La despedida oficial del Calderón se certificó con un gol de Alcácer, que algún día podría ser delantero del Atlético porque a este relato le falta una carambola. El adiós de Luis Enrique se acompañó de una estadística que, aunque imponente (nueve títulos de trece), no permite distinguir la responsabilidad del técnico de la de Messi. No olvidemos que Guardiola se marchó con 14 títulos de 19. O todos los entrenadores que pasan por el Barça son fabulosos, o Messi los hace fabulosos a todos. Rellenen la casilla que prefieran.

No solo hubo fútbol.

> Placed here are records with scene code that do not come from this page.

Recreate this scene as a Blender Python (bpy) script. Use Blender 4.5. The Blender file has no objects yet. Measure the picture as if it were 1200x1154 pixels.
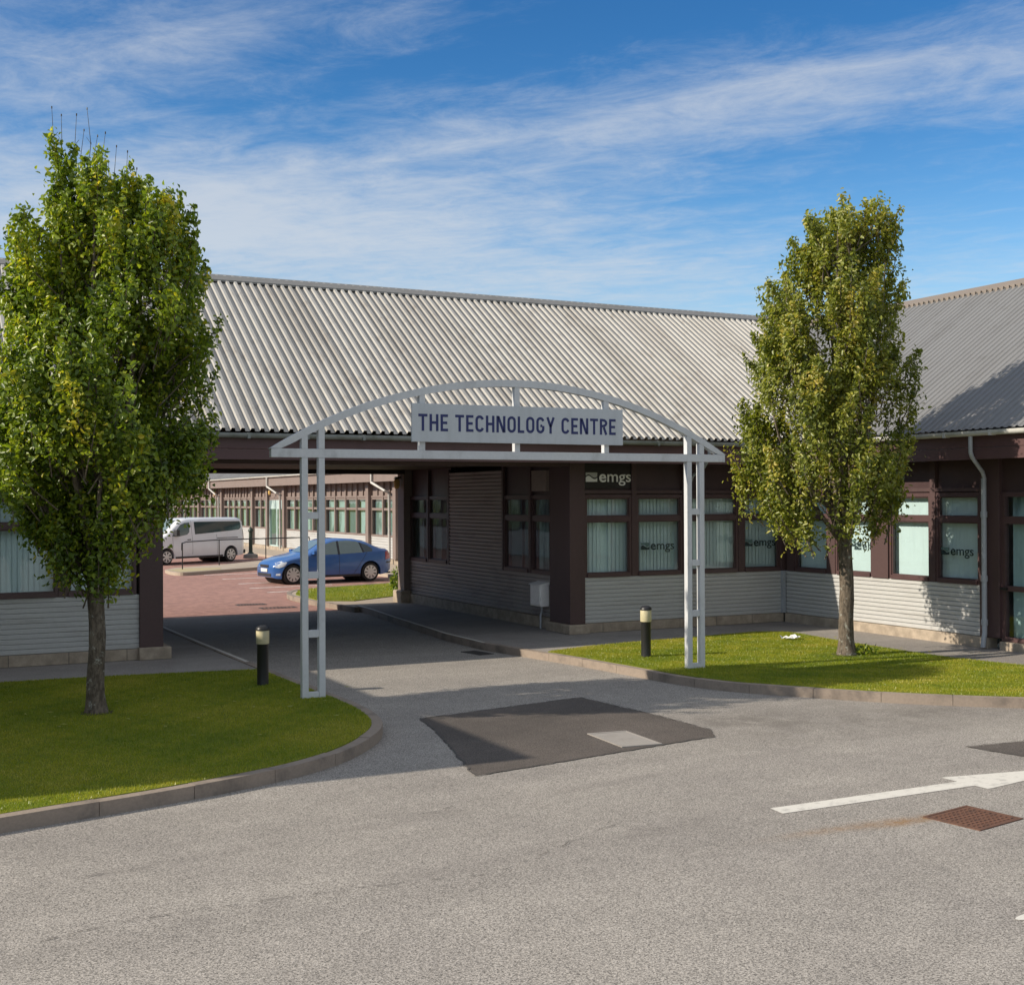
import bpy, bmesh, math, random
import numpy as np
from mathutils import Vector, Matrix
R = math.radians
random.seed(7); rng = np.random.default_rng(11)
scn = bpy.context.scene
COL = scn.collection

# ------------------------------------------------------------------ camera
CAM_F, CAM_YAW, CAM_PITCH, CAM_ROLL = 1475.4, 0.465726, 0.0052444, -0.0044255
d0 = Vector((math.sin(CAM_YAW)*math.cos(CAM_PITCH), math.cos(CAM_YAW)*math.cos(CAM_PITCH), math.sin(CAM_PITCH)))
r0 = Vector((math.cos(CAM_YAW), -math.sin(CAM_YAW), 0)); u0 = r0.cross(d0)
cr = r0*math.cos(CAM_ROLL) + u0*math.sin(CAM_ROLL); cu = -r0*math.sin(CAM_ROLL) + u0*math.cos(CAM_ROLL)
cd = bpy.data.cameras.new('camera'); cam = bpy.data.objects.new('camera', cd); COL.objects.link(cam)
cd.sensor_width = 36; cd.sensor_fit = 'HORIZONTAL'; cd.lens = CAM_F/1200*36
cd.clip_start = .1; cd.clip_end = 4000
m = Matrix.Identity(4)
for i in range(3):
    m[i][0] = cr[i]; m[i][1] = cu[i]; m[i][2] = -d0[i]
m[0][3], m[1][3], m[2][3] = 0, 0, 2.6
cam.matrix_world = m
scn.camera = cam

# ------------------------------------------------------------------ sun and sky
SUN = Vector((-1, .155, .583)).normalized()
EL = math.asin(SUN.z); AZ = math.atan2(SUN.x, SUN.y)      # compass angle from +Y
w = bpy.data.worlds.new('World'); scn.world = w; w.use_nodes = True
nt = w.node_tree; N = nt.nodes; LK = nt.links
N.clear()
def nn(tree, t, **k):
    n = tree.nodes.new(t)
    for a, b in k.items(): setattr(n, a, b)
    return n
def mth(tree, op, a, b=None, c=None, clamp=False):
    n = tree.nodes.new('ShaderNodeMath'); n.operation = op; n.use_clamp = clamp
    for i, v in enumerate((a, b, c)):
        if v is None: continue
        if isinstance(v, (int, float)): n.inputs[i].default_value = v
        else: tree.links.new(v, n.inputs[i])
    return n.outputs[0]
def mixc(tree, fac, a, b, blend='MIX'):
    n = tree.nodes.new('ShaderNodeMix'); n.data_type = 'RGBA'; n.blend_type = blend
    for i, v in ((0, fac), (6, a), (7, b)):
        if isinstance(v, (int, float)): n.inputs[i].default_value = v
        elif isinstance(v, tuple): n.inputs[i].default_value = (*v[:3], 1)
        else: tree.links.new(v, n.inputs[i])
    return n.outputs[2]
def ramp(tree, x, lo, hi, a=0., b=1., smooth=True):
    n = tree.nodes.new('ShaderNodeMapRange'); n.interpolation_type = 'SMOOTHSTEP' if smooth else 'LINEAR'
    tree.links.new(x, n.inputs[0])
    for i, v in enumerate((lo, hi, a, b)): n.inputs[i+1].default_value = v
    return n.outputs[0]
out = nn(nt, 'ShaderNodeOutputWorld'); bg = nn(nt, 'ShaderNodeBackground')
sky = nn(nt, 'ShaderNodeTexSky', sky_type='NISHITA', sun_disc=False)
sky.sun_elevation = EL; sky.sun_rotation = AZ
sky.air_density = 1.0; sky.dust_density = .25; sky.ozone_density = 2.2; sky.altitude = 50
tc = nn(nt, 'ShaderNodeTexCoord')
sep = nn(nt, 'ShaderNodeSeparateXYZ'); LK.new(tc.outputs['Generated'], sep.inputs[0])
zz = mth(nt, 'MAXIMUM', sep.outputs[2], .03)
px_ = mth(nt, 'DIVIDE', sep.outputs[0], zz); py_ = mth(nt, 'DIVIDE', sep.outputs[1], zz)
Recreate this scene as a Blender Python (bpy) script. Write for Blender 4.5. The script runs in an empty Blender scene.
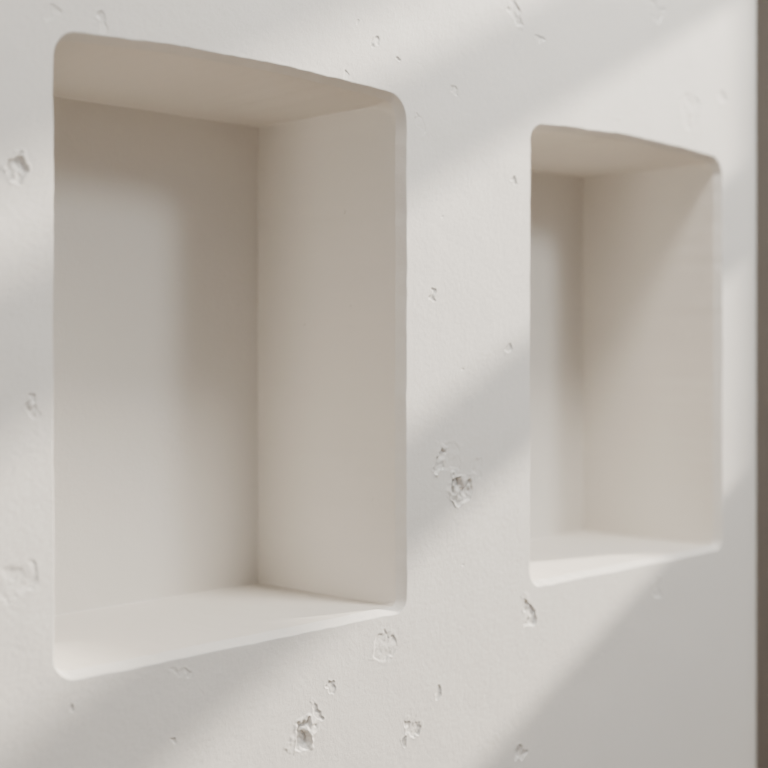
import bpy, bmesh, math
import numpy as np
from mathutils import Vector, noise
from mathutils.geometry import delaunay_2d_cdt

H = 1.4            # eye height
scene = bpy.context.scene
C = 1325.0

def px2wall(x, y):
    u = (x-384)/C
    X = (1+u)/(1-u)
    d = (X+1)/math.sqrt(2)
    return X, H+(347-y)/C*d, d

# ------------------------------------------------------------ materials
def new_mat(name):
    m = bpy.data.materials.new(name); m.use_nodes = True
    nt = m.node_tree
    return m, nt, nt.nodes['Principled BSDF']

def N(nt, t, **kw):
    n = nt.nodes.new(t)
    for k, v in kw.items(): setattr(n, k, v)
    return n

def math_node(nt, op, a, b=None, c=None):
    n = N(nt, 'ShaderNodeMath', operation=op)
    for i, v in enumerate((a, b, c)):
        if v is None: continue
        if isinstance(v, (int, float)): n.inputs[i].default_value = v
        else: nt.links.new(v, n.inputs[i])
    return n.outputs[0]

def noise_node(nt, vec, scale, detail=4, rough=.55, out='Fac'):
    n = N(nt, 'ShaderNodeTexNoise')
    n.inputs['Scale'].default_value = scale
    n.inputs['Detail'].default_value = detail
    n.inputs['Roughness'].default_value = rough
    nt.links.new(vec, n.inputs['Vector'])
    return n.outputs[out]

# chips: px x, px y, radius x px, radius y px, lean deg, strength
CHIPS = [
 (18,170,8,11,20,.9),(30,406,5,7,0,.7),(20,580,17,20,30,.22),(12,600,7,9,0,.25),
 (515,10,9,12,0,.4),(655,10,12,10,0,.3),(513,183,4,6,0,.7),(434,297,3,3,0,.6),
 (508,348,3,5,0,.7),(440,462,4,16,-22,1.0),(460,490,12,13,-20,1.2),(450,456,14,16,0,.13),(478,468,9,12,20,.13),
 (528,612,5,16,12,.8),(385,648,12,14,0,.25),(303,738,12,16,10,1.2),(318,712,4,13,25,.5),
 (332,688,4,6,10,.6),(412,728,6,12,15,.5),(405,742,4,5,0,.7),(437,690,4,5,0,.7),
 (520,755,5,9,10,.8),(657,590,6,9,0,.5),(70,705,3,4,0,.7),(175,742,3,4,0,.7),
 (420,125,4,12,10,.3),(375,38,3,4,0,.6),(350,76,4,3,0,.5),(103,17,5,6,0,.5),
 (398,60,4,5,0,.4),(455,92,3,3,0,.5),(690,112,13,18,0,.18),(55,12,6,14,0,.25),
 (540,40,3,3,0,.5),(180,672,7,4,0,.25),
 (722,95,8,8,0,.25),
]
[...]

Desde Italia, el desenlace del Giro nos señaló a un campeón para muchos años: el holandés Tom Dumoulin, un ciclista con las condiciones de Miguel Indurain y una conmovedora sensibilidad estomacal. Nairo Quintana se quedó a medio minuto del triunfo, pero cuesta solidarizarse con su pena después de una carrera tan conservadora. Conviene recordar que la esencia del ciclismo es la epopeya y no el cálculo infinitesimal.

Con las 500 Millas de Indianápolis disfrutamos de un espectáculo desconocido del que solo teníamos referencia a través de una película de culto: Cars. Cuando Fernando Alonso se puso líder sentimos una excitación juvenil. Cuando observamos coches volar nos invadió el pánico y cuando vimos salir a los pilotos sin más daño que una uña rota y un flequillo desbaratado entendimos que esto es América y hay que volver. Quizá con otro motor.

Quien terminó de descolocarnos el fin de semana fue el catalán Kilian Jornet. El escalador-runner subió el Everest dos veces en una semana a ritmo de marcha ligera. Su conquista le enaltece en la misma medida que destroza el mito de la montaña más alta del mundo, inexpugnable hasta que Hillary la subió en 1952 con oxígeno y Messner en 1978 sin bombonas. La conclusión es desoladora: ya no quedan desafíos que se puedan afrontar sin el riesgo de que un tipo nos adelante corriendo, con o sin balón.